Board members, having been educated by members of the community at large and our coalition in particular, stood to voice their discomfort with for-profit jail communications and the poor data privacy practices that this contract would include. During debate, multiple supervisors asserted that the county needs to improve communication for incarcerated people without causing financial burden, referencing the information and examples our coalition shared. Finally, two issues went to vote. First, whether to adopt the sheriff’s revised contract and second whether to approve the proposed contract. Both versions of the contract were denied by the Dane County Board of Supervisors in a landslide. 

What’s Next

In an ideal world, the jail wouldn’t exist. We would have strong community-directed systems that promote real healing and accountability without the carceral state. Humans in our county would not be kept in a cage, however gilded the new jail will be, simply because they’ve been accused of wrong-doing and don’t have money for bail. This is a world we will continue to fight for.

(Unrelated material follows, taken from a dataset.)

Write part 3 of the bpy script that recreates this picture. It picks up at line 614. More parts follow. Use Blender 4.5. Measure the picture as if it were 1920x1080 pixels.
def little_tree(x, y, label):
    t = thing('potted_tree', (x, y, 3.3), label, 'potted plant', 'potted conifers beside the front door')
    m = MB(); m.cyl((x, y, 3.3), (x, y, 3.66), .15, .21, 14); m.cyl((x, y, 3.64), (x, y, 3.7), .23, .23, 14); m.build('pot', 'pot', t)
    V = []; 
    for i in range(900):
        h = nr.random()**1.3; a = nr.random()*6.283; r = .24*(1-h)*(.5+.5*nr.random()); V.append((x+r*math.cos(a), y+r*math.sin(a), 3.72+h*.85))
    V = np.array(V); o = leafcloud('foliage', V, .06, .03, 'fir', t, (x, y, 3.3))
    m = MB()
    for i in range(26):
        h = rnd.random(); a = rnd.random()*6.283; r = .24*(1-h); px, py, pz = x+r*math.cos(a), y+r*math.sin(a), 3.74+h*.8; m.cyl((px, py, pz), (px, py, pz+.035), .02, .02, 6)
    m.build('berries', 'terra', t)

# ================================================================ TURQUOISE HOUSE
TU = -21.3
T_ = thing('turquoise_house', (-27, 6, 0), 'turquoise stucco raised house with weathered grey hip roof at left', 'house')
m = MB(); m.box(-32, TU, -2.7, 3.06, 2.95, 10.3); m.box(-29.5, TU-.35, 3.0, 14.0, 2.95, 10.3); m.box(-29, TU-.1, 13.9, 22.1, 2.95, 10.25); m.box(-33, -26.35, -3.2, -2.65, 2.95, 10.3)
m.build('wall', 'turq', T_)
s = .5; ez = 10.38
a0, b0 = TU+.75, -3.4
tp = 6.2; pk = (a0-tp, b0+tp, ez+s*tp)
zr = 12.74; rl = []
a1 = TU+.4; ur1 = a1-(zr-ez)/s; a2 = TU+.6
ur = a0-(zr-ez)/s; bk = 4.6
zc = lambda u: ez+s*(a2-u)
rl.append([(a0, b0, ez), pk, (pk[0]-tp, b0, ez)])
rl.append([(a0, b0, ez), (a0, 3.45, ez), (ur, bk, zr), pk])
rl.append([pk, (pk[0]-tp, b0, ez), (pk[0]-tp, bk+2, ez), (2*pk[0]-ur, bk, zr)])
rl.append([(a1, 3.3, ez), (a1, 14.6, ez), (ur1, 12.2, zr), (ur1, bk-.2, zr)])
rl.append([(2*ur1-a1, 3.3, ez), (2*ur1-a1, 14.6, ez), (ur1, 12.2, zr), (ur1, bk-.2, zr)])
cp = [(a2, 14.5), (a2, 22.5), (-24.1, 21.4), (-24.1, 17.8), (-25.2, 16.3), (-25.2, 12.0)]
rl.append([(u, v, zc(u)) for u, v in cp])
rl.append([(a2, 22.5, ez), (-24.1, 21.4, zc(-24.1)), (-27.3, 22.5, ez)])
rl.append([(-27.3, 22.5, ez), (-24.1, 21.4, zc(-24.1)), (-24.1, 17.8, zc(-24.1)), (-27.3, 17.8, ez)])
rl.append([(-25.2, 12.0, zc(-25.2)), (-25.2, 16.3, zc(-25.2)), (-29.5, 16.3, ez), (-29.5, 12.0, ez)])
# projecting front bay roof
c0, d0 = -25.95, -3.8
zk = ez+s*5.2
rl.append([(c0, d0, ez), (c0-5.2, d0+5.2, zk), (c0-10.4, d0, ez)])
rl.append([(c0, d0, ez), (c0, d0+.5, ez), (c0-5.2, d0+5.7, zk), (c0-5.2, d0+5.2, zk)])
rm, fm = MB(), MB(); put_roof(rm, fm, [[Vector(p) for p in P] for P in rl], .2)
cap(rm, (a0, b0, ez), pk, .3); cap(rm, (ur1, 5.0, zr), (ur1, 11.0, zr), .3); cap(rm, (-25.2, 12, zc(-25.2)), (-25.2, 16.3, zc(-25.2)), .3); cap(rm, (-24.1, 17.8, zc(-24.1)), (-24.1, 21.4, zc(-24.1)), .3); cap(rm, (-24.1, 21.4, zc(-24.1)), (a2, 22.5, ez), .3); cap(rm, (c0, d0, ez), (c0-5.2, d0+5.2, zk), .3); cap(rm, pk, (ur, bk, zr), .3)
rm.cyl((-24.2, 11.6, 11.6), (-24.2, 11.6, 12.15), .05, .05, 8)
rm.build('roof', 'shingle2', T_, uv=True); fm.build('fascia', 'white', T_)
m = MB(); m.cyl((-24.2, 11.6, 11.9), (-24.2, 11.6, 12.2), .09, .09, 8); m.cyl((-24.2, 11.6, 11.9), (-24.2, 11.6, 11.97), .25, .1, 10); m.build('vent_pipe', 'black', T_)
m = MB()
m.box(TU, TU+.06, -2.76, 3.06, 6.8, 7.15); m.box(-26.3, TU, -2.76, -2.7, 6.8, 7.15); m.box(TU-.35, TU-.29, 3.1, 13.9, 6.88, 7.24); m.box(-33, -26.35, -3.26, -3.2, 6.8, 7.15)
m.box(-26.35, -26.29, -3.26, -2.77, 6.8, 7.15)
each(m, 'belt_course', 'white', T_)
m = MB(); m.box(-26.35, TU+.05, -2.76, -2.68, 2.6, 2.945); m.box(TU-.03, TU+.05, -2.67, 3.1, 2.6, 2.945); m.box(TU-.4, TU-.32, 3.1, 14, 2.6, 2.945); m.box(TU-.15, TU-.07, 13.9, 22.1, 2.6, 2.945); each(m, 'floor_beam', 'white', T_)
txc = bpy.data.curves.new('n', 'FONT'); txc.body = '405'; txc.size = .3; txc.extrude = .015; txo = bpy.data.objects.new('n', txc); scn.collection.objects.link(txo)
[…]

And because of this specific push against one particularly exploitative part of the injustice system, we have a real shot at making sure incarcerated members of our community have the right to connect with their loved ones. 

With the current contract set to expire, and with county board members engaged and committed to adopting a more ethical communications system, we look forward to working together as a coalition to continue resisting exploitative practices and advocating for systems that affirm the dignity of our jail residents and their families.